The Russian leadership has responded with a mix of vocal criticism threatening retaliatory measures, most notably President Putin’s statements that Romania would be targeted as a result of its hosting elements of the missile defence shield. Other officials have stated that Russia will also increase military and security exercises and other activities in response.

These moves are in addition to others already announced, such as the reconstitution of the 1st Guards Tank army, this year’s strategic exercise Kavkaz 2016, and statements that the Admiral Kuznetsov would be deployed to the naval task force in the eastern Mediterranean and Borei class nuclear powered submarines would conduct test launches of Bulava ballistic missiles, an important part of Russia’s nuclear triad.

These additional moves by the Russian leadership are the tip of a much larger iceberg, and are not so much responses to what NATO is currently doing but rather reflections of what would have taken place anyway. Indeed, the Russian leadership is in the middle of a major transition period during which it is implementing emergency measures to move Russia onto a war footing—in effect, state mobilization.

To understand the scale of this transformation, the reasons behind it and the trajectory it is likely to take, it is necessary to step back to see the bigger strategic picture. What we are seeing today are the results of a series of policies and reforms that were instigated initially in the wake of the Russo-Georgia war in 2008 and subsequently accelerated in the wake of the so-called Arab Spring.

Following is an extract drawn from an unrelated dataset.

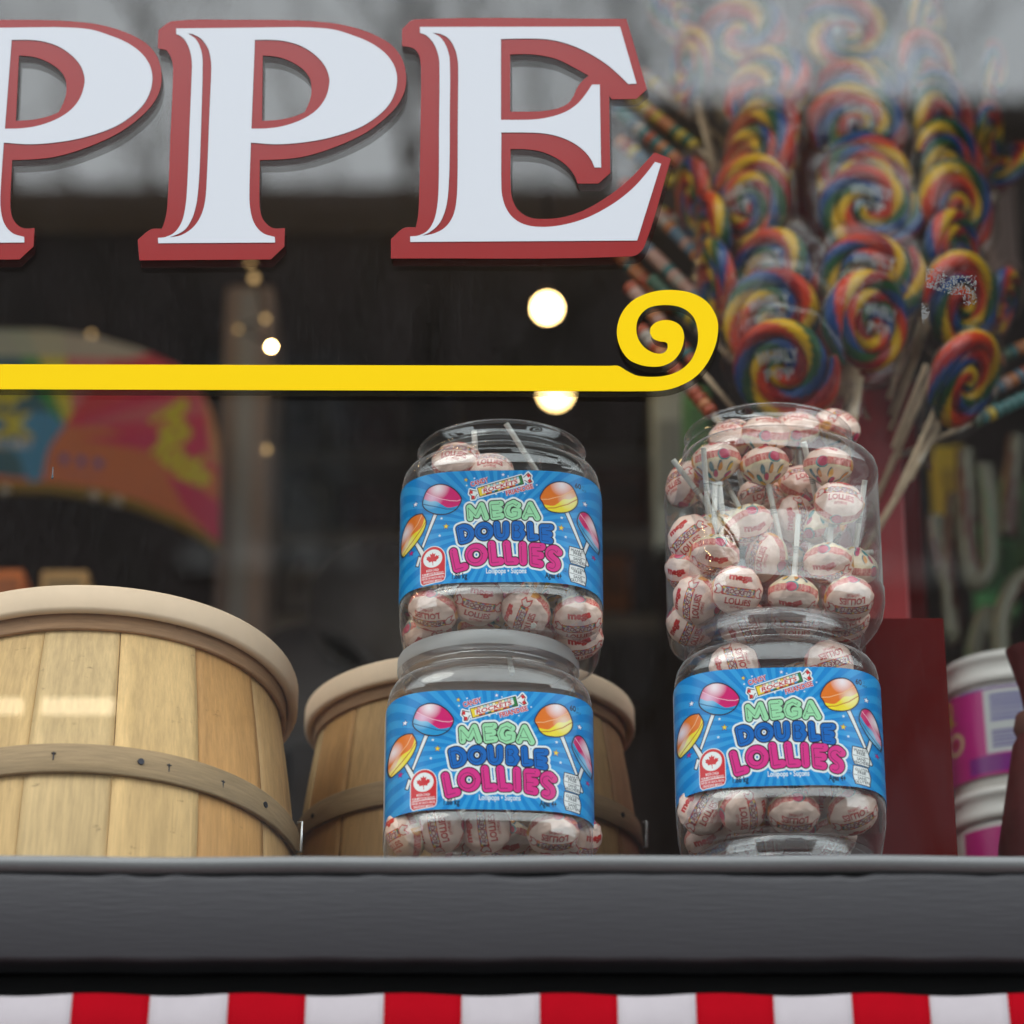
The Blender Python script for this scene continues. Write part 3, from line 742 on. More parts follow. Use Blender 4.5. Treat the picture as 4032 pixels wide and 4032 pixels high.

These policies were intended to reinvigorate the defense industry and revamp the armed forces. In 2010, the Russian leadership committed $640 billion to a decade-long transformation process that would result in recruiting half a million contract soldiers and ensuring that at least 70 percent of military equipment is modern, including the procurement of thousands of pieces of high performance and heavy equipment, such as tanks, artillery, military aircraft and naval vessels.

At the same time, the Russian armed forces and internal security services have taken part in thousands of tactical, operational and strategic exercises. Over the last five years, these exercises have become significantly larger and more sophisticated, designed to test the system in place, particularly coordination between ministries and federal, regional and local authorities.

These are impressive figures. But they also represent emergency measures. On one hand, they reflect Moscow’s concern about Russia’s ability to cope with an increasingly unstable and threatening environment. In the government’s view, Russia is surrounded by an arc of crisis, stretching almost all the way around Russia, from Ukraine to the South China Sea. At the same time, the Russian authorities are concerned by threats of international terrorism, the spread of regional instability as a result of the ongoing conflicts in the Middle East, and particularly by the prospect of US-led color revolutions not only in the former Soviet space, but even in Russia itself.

Such concerns are compounded by Moscow’s view that the 21 st century will become increasingly unstable as major powers compete for resources, particularly in Eurasia. Thus the Russian leadership often speaks of the need to protect Russian territorial integrity and sovereignty, and to insulate Russia against external threats by consolidating state institutions and civil society.

What we see today, therefore, is just part of a bigger picture, in which Russia is halfway through a sustained transformation process. It is not without problems. Exercises have revealed ongoing shortcomings within the system, particularly in terms of coordinating military and civilian authorities. There are also problems in procurement, leading to postponements and delays in equipment supply and in ongoing reforms to optimal force structure.

There is little that the West and NATO can do to alter or reduce this mobilization transformation in Russia, partly because it is intended to meet what the Kremlin sees as Russian domestic problems and weaknesses, and partly because to mitigate Russian concerns would mean implementing policies that would be unpalatable to Western leaders, such as ‘retiring’ NATO. What is does mean, however, is that NATO’s leadership should be beginning to think about what this transformation will mean for Russia over the next three years, a Russia that is more muscular and more alert to potential threats.